Exercise goal:
Collect from the data below each line with "Blender".

Available data:
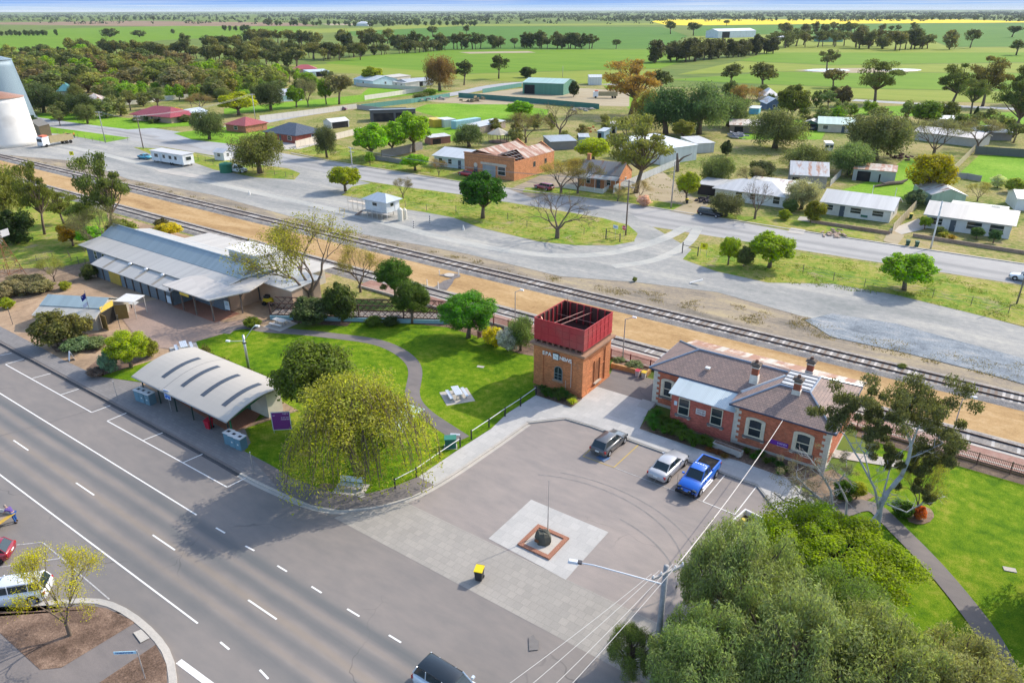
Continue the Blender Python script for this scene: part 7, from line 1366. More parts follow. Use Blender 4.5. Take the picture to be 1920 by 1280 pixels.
def lattice():
    a, b = Vector(G(508, 598)), Vector(G(842, 607)); L_ = (b - a).length; an = atan2(b.y - a.y, b.x - a.x)
    r = thing('lattice_footbridge', 'old brown iron lattice footbridge span resting on a pale blue wall', 'footbridge', (*a, ZG), an)
    q = MB(); q.box(0, -.25, 0, L_, -.02, .55); q.build('wall', M_MATTE, r, (.26, .42, .46))
    q = MB(); q.box(0, 0, .45, L_, 2.3, .56); q.build('deck', M_TIMBER, r, (.3, .26, .23))
    for y in (.08, 2.2):
        q = MB(); h0, h1 = .6, 2.15
        q.box(0, y - .06, h1, L_, y + .06, h1 + .1); q.box(0, y - .06, h0 - .03, L_, y + .06, h0 + .07); n = int(L_ / .85)
        for k in range(-1, n + 1):
            for s in (1, -1):
                u0 = k * L_ / n; u1 = u0 + s * 1.5; p0, p1 = [u0, h0], [u1, h1]
                if u1 < 0 or u1 > L_ or u0 < 0 or u0 > L_: continue
                q.tube([(p0[0], y + s * .03, p0[1]), (p1[0], y + s * .03, p1[1])], .04, 4)
        q.build('lattice_girder', M_TIMBER, r, (.1, .055, .045))
    for k in range(5): q = MB(); u = L_ * k / 4; q.box(u - .06, -.02, 0, u + .06, .2, 2.3); q.build('post', M_TIMBER, r, (.08, .05, .045))
lattice()
x, y = G(494, 575); r = thing('garden_tractor', 'small yellow and black machine parked beside the covered entry', 'machine', (x, y + 1, ZG), .5); q = MB(); q.rbox(0, 0, .5, 1.5, .9, .5, 0, .8); q.build('body', M_PLAIN, r, (.6, .42, .01)); q = MB(); q.rbox(-.2, 0, 1.0, .7, .7, .35); q.build('seat', M_PLAIN, r, (.03, .03, .03))
for u, v in ((-.5, -.5), (.5, -.5), (-.5, .5), (.5, .5)): q = MB(); q.wheel(u, v, .32, .32, .2, 12); q.build('wheel', M_RUBBER, r, (.02, .02, .02))
a, b_ = G(1145, 690), G(1213, 707); r = thing('platform_planter', 'long orange brick planter below the platform fence', 'planter', (*a, ZG), atan2(b_[1] - a[1], b_[0] - a[0])); L_ = hypot(b_[0] - a[0], b_[1] - a[1]); q = MB(); q.box(0, 0, 0, L_, .25, .6); q.box(0, .25, 0, .2, 1.2, .6); q.box(L_ - .2, .25, 0, L_, 1.2, .6); q.build('wall', M_BRICK, r, (.42, .24, .1)); q = MB(); q.box(.2, .25, 0, L_ - .2, 1.2, .5); q.build('soil', M_MULCH, r)
# garden clutter in the far yards: logs, wrecks and heaps
def heap(lb, px, col, w_, h, seed, name='scrap_heap', m=None):
    x, y = G(*px); r = thing(name, lb, 'heap', (x, y, ZG), seed); rnd = random.Random(seed); q = MB()
    for k in range(22): q.rbox(rnd.gauss(0, w_ * .3), rnd.gauss(0, w_ * .2), max(0, rnd.uniform(-.2, h * .6)), rnd.uniform(.3, w_ * .4), rnd.uniform(.2, .7), rnd.uniform(.2, h * .5), rnd.uniform(0, 3), .8)
    q.build('pile', m or M_TIMBER, r, col)
for a_ in [('tangled brush heap on bare ground by the green fence', (888, 191), (.24, .2, .12), 8, 2.2, 1), ('pale rubble heap near the long green fence', (793, 190), (.3, .27, .24), 8, 1.6, 2), ('stone rubble heap beside the green paddock', (828, 187), (.36, .32, .28), 6, 1.2, 3), ('rusty scrap under the grey tree in back yard', (1684, 297), (.14, .07, .06), 5, 1.4, 4), ('jumbled scrap cars and sheeting in the vacant yard', (1380, 258), (.3, .3, .34), 8, 1.4, 5), ('orange machinery parts behind the grey iron sheds', (1098, 246), (.45, .16, .05), 6, 1.6, 6), ('pale timber offcuts near the warehouse fence', (1090, 207), (.42, .38, .33), 10, 1.2, 7), ('stone edged flower mound on the nature strip', (1568, 440), (.34, .25, .19), 4.5, .5, 8), ('household junk piled beside the carport', (1322, 379), (.06, .05, .06), 4, 1.2, 9)]: heap(*a_)
for lb, p0, p1, rad in (('fallen grey tree trunk on grass behind the bungalow', (1640, 352), (1700, 344), .45), ('dead forked stump in the dry vacant lot', (1270, 322), (1292, 302), .35)):
    a, b_ = G(*p0), G(*p1); r = thing('dead_tree', lb, 'dead tree', (*a, ZG)); d_ = Vector((b_[0] - a[0], b_[1] - a[1])); q = MB()
    if 'fallen' in lb: q.tube([(0, 0, .3), (d_.x * .4, d_.y * .4 + .5, .5), (d_.x * .8, d_.y * .8, .35), (d_.x, d_.y, .9)], [.2, .4, .45, .2], 7); q.tube([(d_.x * .3, d_.y * .3, .5), (d_.x * .1, d_.y * .3 - 1, 1.2)], [.2, .06], 5)
    else: q.tube([(0, 0, 0), (-.3, .3, 2.2), (-.6, .3, 4.4)], [.5, .38, .2], 7); q.tube([(-.3, .3, 2.2), (1.2, 0, 3.6), (3.2, .3, 4.6)], [.3, .22, .08], 6)
    q.build('trunk', M_BARK, r, (.16, .12, .1))
for lb, px, ang in (('dark horse grazing on the far paddock', (662, 130), .3), ('black horse standing by the far paddock fence', (668, 131), 2.)):
    pass
# ------------------------------------------------------------------ vegetation
def quads(name, V, m):
    n = len(V) // 4; me = bpy.data.meshes.new(name); me.vertices.add(4 * n); me.loops.add(4 * n); me.polygons.add(n)
    me.vertices.foreach_set('co', np.ascontiguousarray(V, dtype=np.float32).ravel()); me.loops.foreach_set('vertex_index', np.arange(4 * n, dtype=np.int32))
    me.polygons.foreach_set('loop_start', np.arange(0, 4 * n, 4, dtype=np.int32)); me.materials.append(m); me.update(calc_edges=True); return me
def unit(v): return v / np.maximum(np.linalg.norm(v, axis=1, keepdims=True), 1e-9)
def leafquads(P, Nn, size, rng, asp=.62, axis=None, sv_=(.6, 1.35)):
    n = len(P); t = unit(np.cross(Nn, rng.normal(size=(n, 3)))) if axis is None else unit(axis - Nn * np.sum(axis * Nn, axis=1, keepdims=True)); b = np.cross(Nn, t)
    s = (size * rng.uniform(*sv_, n))[:, None]; a, c = t * s, b * s * asp
    return np.stack([P - a, P + c - a * .1, P + a, P - c - a * .1], axis=1).reshape(-1, 3)
def clump_leaves(clumps, n, size, rng, out=.55, flat=.75, shell=.5, asp=.62, hang=0.):
    Vs = []
    for (c, r) in clumps:
        k = max(6, int(n * rng.uniform(.75, 1.3))); d = unit(rng.normal(size=(k, 3))); rad = rng.uniform(shell ** 3, 1., k) ** (1 / 3.)
        rv = np.array([r, r, r * flat]); P = np.array(c) + d * rad[:, None] * rv * rng.uniform(.8, 1.15, (k, 1))
        N_ = unit(d * out + np.array([0, 0, .25]) + (1 - out) * rng.normal(size=(k, 3))); ax = None
        if hang: ax = unit(np.array([0, 0, -1.]) + rng.normal(size=(k, 3)) * .35); P[:, 2] -= hang * rng.uniform(0, 1, k) * r
        Vs.append(leafquads(P, N_, size, rng, asp, ax))
    return np.concatenate(Vs)
def env(rng, K, c, r, cr, shell=.55, low=-1.):
    o = []; tries = 0
    while len(o) < K and tries < 6000:
        tries += 1; d = rng.normal(size=3); d /= np.linalg.norm(d); 
        if d[2] < low: continue
        q = rng.uniform(shell, 1.) ; p = np.array(c) + d * np.array(r) * q; rr = cr * rng.uniform(.7, 1.35)
        if all(np.linalg.norm(p - np.array(b[0])) > (rr + b[1]) * .42 for b in o): o.append((p, rr))
    return o
def limbs(mb, clumps, rng, fork=.3, tr=.035, lean=.06, every=1, sides=5):
    f = Vector((rng.uniform(-lean, lean), rng.uniform(-lean, lean), fork)); mb.tube([(0, 0, -.01), (f.x * .4, f.y * .4, fork * .5), f], [tr * 1.25, tr, tr * .85], 7)
    for (c, r) in clumps[::every]:
        c = Vector(c); m = f.lerp(c, .5) + Vector((rng.uniform(-.04, .04), rng.uniform(-.04, .04), rng.uniform(-.05, .03)))
        mb.tube([f + Vector((0, 0, -.02)), m, c], [tr * .5, tr * .32, tr * .1], sides, False)
PROTO = {}
def finish(kind, mb, V): PROTO.setdefault(kind, []).append((mb, V))
def mesh_of(mb, name):
    me = bpy.data.meshes.new(name); me.from_pydata(mb.v, [], mb.f); me.materials.append(M_BARK); me.polygons.foreach_set('use_smooth', [True] * len(me.polygons)); me.update(); return me
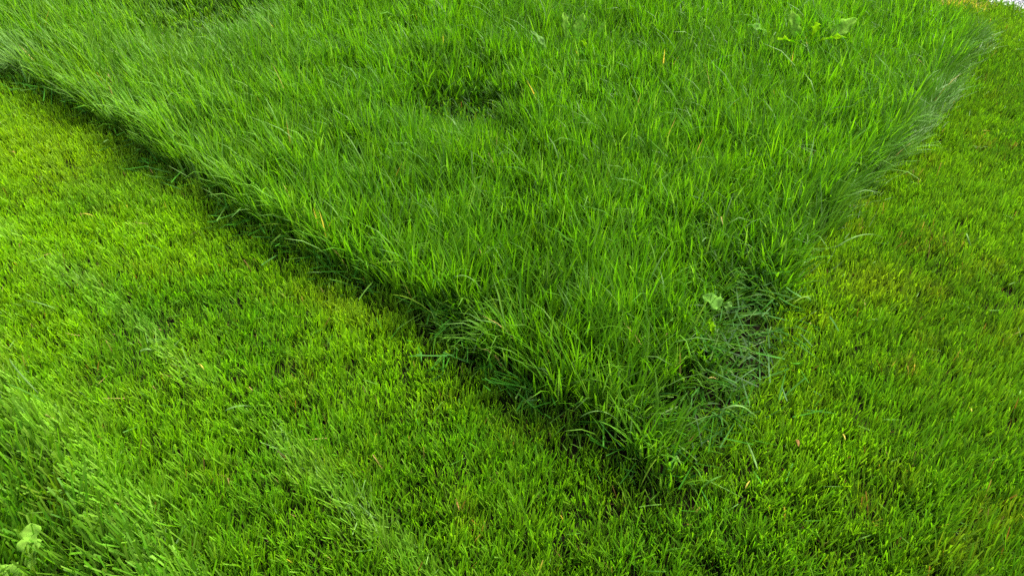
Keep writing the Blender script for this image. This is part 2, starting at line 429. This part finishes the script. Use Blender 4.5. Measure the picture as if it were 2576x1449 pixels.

Output of the exercise:
Continue the Blender Python script for this scene: part 7, from line 1366. More parts follow. Use Blender 4.5. Take the picture to be 1920 by 1280 pixels.
Keep writing the Blender script for this image. This is part 2, starting at line 429. This part finishes the script. Use Blender 4.5. Measure the picture as if it were 2576x1449 pixels.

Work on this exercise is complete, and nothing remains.